WHAT THE TASK REQUIRES - Keep only the lines from the top of the listing through the one with "SC.camera = cam", and reproduce them unaltered.

[Start STORED DATA]

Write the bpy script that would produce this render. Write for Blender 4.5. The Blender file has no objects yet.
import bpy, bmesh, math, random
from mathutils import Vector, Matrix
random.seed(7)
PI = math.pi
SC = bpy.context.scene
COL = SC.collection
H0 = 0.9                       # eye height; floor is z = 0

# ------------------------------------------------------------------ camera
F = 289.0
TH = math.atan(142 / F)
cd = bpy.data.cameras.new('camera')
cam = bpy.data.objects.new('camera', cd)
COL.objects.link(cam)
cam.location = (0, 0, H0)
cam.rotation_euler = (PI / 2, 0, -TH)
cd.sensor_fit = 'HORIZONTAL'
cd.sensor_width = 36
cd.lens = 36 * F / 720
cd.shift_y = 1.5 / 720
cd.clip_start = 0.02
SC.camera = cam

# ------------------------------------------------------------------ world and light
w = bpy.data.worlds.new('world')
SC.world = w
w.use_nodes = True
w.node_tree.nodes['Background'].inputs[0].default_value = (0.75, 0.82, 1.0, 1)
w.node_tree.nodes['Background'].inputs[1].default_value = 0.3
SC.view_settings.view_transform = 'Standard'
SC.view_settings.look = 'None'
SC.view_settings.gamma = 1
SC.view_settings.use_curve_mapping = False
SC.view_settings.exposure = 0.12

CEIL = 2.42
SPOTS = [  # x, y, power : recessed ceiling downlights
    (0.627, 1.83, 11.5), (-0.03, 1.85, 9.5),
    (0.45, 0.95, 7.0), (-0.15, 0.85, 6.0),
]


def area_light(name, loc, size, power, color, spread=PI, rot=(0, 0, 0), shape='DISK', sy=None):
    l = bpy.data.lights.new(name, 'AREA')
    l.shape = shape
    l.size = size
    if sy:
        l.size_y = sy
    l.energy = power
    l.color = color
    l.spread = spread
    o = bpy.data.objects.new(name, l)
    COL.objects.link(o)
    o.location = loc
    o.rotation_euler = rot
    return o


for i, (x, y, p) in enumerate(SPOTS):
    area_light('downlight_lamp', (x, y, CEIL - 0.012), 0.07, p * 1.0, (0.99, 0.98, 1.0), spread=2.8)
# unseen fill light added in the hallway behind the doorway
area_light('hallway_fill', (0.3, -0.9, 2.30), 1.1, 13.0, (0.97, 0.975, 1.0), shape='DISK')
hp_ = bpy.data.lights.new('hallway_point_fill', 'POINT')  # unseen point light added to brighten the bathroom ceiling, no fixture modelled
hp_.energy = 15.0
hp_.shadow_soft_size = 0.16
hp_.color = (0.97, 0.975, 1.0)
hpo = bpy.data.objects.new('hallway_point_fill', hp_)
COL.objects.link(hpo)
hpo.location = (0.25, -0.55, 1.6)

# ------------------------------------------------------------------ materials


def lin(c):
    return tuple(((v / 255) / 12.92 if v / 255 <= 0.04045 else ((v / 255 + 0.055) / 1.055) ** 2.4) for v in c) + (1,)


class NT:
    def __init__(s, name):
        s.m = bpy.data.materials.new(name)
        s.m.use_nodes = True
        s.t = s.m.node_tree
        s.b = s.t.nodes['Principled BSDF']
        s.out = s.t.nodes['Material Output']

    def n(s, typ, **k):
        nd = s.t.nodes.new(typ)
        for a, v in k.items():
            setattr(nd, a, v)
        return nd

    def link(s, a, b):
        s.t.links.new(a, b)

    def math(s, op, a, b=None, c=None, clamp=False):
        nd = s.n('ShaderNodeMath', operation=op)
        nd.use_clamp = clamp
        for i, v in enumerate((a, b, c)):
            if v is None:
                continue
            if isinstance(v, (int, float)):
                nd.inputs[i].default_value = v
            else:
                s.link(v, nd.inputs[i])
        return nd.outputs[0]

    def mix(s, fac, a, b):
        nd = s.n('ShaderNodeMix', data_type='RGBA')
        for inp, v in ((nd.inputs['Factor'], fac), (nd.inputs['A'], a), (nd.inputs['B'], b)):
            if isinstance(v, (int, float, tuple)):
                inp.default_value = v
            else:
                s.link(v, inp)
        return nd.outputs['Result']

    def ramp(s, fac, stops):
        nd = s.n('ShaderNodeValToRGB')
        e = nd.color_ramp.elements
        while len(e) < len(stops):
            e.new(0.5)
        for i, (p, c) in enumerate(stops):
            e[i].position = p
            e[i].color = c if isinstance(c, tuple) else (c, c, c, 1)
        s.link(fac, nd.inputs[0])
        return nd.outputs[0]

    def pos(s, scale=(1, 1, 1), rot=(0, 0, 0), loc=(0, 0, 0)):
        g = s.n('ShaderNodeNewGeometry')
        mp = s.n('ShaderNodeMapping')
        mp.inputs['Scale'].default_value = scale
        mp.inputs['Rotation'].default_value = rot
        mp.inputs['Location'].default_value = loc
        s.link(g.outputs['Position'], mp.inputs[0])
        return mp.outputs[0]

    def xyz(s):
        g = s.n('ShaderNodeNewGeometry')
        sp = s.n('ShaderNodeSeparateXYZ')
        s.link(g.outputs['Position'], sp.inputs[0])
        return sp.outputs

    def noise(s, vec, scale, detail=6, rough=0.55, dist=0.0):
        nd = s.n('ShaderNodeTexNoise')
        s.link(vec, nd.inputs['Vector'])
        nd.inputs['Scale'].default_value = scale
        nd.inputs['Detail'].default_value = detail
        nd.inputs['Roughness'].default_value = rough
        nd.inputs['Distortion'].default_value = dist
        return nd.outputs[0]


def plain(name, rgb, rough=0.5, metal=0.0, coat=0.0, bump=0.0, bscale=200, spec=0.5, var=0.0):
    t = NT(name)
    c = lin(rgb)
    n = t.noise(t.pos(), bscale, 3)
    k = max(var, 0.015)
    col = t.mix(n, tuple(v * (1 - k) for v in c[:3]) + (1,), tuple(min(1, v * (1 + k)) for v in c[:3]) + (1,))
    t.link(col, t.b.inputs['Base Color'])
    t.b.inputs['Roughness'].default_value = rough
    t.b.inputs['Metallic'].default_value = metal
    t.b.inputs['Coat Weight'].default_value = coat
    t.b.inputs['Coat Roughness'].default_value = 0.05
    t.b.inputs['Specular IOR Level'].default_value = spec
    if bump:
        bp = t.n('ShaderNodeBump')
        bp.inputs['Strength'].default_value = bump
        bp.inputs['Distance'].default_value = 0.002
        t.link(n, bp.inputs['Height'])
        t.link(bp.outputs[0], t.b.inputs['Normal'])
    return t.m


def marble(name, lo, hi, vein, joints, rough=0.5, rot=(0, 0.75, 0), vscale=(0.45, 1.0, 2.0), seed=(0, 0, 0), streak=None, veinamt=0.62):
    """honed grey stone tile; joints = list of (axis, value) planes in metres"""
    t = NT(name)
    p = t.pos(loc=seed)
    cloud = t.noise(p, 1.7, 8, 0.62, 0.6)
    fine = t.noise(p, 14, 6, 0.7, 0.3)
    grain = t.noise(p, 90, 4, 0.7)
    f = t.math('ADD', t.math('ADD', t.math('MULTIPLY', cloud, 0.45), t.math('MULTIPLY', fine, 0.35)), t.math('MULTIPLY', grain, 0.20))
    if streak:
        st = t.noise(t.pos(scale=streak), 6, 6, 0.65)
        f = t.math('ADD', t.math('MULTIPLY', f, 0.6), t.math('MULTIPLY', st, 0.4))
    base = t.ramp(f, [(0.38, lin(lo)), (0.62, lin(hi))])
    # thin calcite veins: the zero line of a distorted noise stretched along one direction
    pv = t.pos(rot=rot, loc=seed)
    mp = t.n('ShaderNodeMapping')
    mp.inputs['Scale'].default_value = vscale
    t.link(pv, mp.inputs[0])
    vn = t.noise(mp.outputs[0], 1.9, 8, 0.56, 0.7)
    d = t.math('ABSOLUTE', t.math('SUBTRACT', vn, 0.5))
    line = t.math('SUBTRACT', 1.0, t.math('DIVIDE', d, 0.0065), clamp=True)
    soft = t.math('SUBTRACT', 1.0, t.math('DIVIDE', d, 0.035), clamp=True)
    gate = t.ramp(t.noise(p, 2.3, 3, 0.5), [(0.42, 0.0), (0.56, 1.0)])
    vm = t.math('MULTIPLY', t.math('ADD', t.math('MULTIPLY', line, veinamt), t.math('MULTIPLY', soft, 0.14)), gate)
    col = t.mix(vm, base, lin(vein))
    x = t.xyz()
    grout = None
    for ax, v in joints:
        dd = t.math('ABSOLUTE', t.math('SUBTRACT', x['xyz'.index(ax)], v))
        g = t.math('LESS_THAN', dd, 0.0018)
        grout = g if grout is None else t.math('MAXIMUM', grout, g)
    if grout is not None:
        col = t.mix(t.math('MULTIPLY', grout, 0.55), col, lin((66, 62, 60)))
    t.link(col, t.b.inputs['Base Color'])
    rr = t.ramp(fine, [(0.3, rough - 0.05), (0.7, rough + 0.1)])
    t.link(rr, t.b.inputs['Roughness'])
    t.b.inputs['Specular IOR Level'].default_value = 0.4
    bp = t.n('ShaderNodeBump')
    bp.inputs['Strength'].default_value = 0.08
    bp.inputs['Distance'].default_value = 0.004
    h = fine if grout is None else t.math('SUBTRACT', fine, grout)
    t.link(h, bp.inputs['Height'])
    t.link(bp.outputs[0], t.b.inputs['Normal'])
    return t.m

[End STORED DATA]

CORRECT OUTPUT -
Write the bpy script that would produce this render. Write for Blender 4.5. The Blender file has no objects yet.
import bpy, bmesh, math, random
from mathutils import Vector, Matrix
random.seed(7)
PI = math.pi
SC = bpy.context.scene
COL = SC.collection
H0 = 0.9                       # eye height; floor is z = 0

# ------------------------------------------------------------------ camera
F = 289.0
TH = math.atan(142 / F)
cd = bpy.data.cameras.new('camera')
cam = bpy.data.objects.new('camera', cd)
COL.objects.link(cam)
cam.location = (0, 0, H0)
cam.rotation_euler = (PI / 2, 0, -TH)
cd.sensor_fit = 'HORIZONTAL'
cd.sensor_width = 36
cd.lens = 36 * F / 720
cd.shift_y = 1.5 / 720
cd.clip_start = 0.02
SC.camera = cam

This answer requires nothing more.